Jessica McLellan, a director in tax risk at Blick Rothenberg, said “Connect completely changes the dynamic of how HMRC commits investigative resource to risk and enables thematic and risk-based enquiries across the taxpaying population. 

“Taxpayers need to be aware that it will be used increasingly - thus placing a higher burden on taxpayers, since the onus is on them to prove their returns are correct.”

She claimed “no taxpayer can hide” from the hi-tech HMRC system.

 

She added:  “It’s not just about identifying income and gains; the searches are being used to provide key information about wider lifestyle questions – for example the existence of offshore assets, expensive flights to exotic destinations, or purchases of high value assets in the UK such as property or classic cars. 

“This allows HMRC to consider a wider wealth picture and whether that fits with tax returns submitted by an individual. 

“At its simplest it will identify someone with an expensive car (from DVLA data), who does not appear from his or her tax returns to have the income to afford or run such a vehicle.

“This is unprecedented; as time has gone on the system has become more and more sophisticated as additional information sources have been added, and many people just don't realise what information HMRC can call upon.” 

Ms Mclellan said the following sources can and are being looked at by HMRC:

• Online marketplaces and adverts such as eBay, Autotrader, Rightmove and Zoopla

• Online payment providers such as PayPal

• Data from banks, pension funds and other financial firms that are required to report to HMRC

• Credit and debit card transactions

• Information from credit reference agencies

• Offshore financial information shared under Common Reporting Standard and the Crown Dependencies and Overseas Territories automatic tax information exchange

• Flight sales and passenger information from airlines

• Companies House records

• Driver and Vehicle Licensing Agency (DVLA) records

• Department for Work and Pensions (DWP) records

• The Electoral Roll

• Council Tax Register

• Land Registry

• Gas Safe Register

• The Charities Commission

• Thematic third party information as part of a specific campaign i.e. insurance and healthcare companies

Blick Rothenberg says the accessibility of information from Connect “also impacts how HMRC treats information from informants”. 

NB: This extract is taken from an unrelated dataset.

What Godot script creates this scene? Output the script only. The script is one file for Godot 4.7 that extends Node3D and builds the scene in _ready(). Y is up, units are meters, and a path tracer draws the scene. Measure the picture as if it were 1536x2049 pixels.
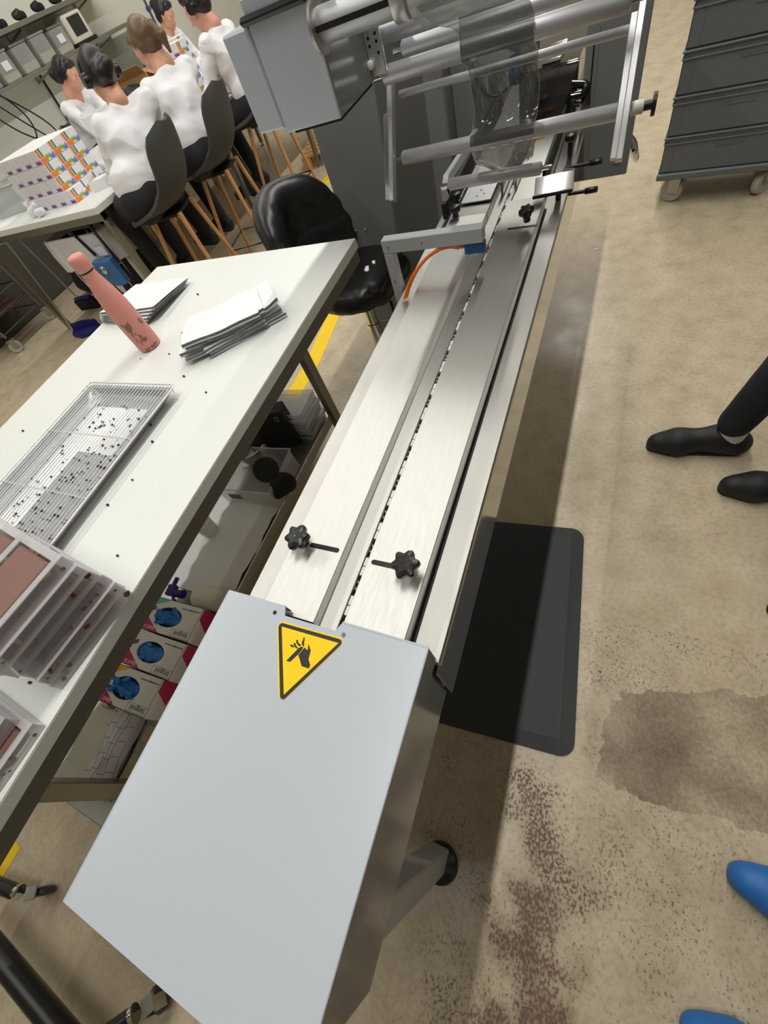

Previously these leads may not always have been pursued due to the time and cost but with Connect HMRC can quickly see if there is any corroborative information that would make a tip-off worth investigating, the firm claims.

Ms McLellan added: “As with any data analytics, the end result is only as good as the information put into the system. 

“There are huge challenges for HMRC around whether information received is accurate and in the right format and therefore relevant, particularly from other organisations and jurisdictions whose information is difficult to verify, or where there is a tax year end which is different from that in the UK. 

“Connect is clearly reliant on the accuracy of data provided and whether it has been presented in a useful and precise way, so that it can easily be compared to information on UK tax returns. 

“As an example, recently HMRC has sent a large number of letters (known as “nudge letters”) to taxpayers about having information indicating offshore income or gains, but in many cases has not even attempted to reconcile this information with the individual self-assessment returns.

“Connect is a highly sophisticated tool but HMRC has sometimes used it bluntly, particularly through its “nudge letter” campaigns. 

“This places a still higher burden on taxpayers to make sure that their returns are correct.”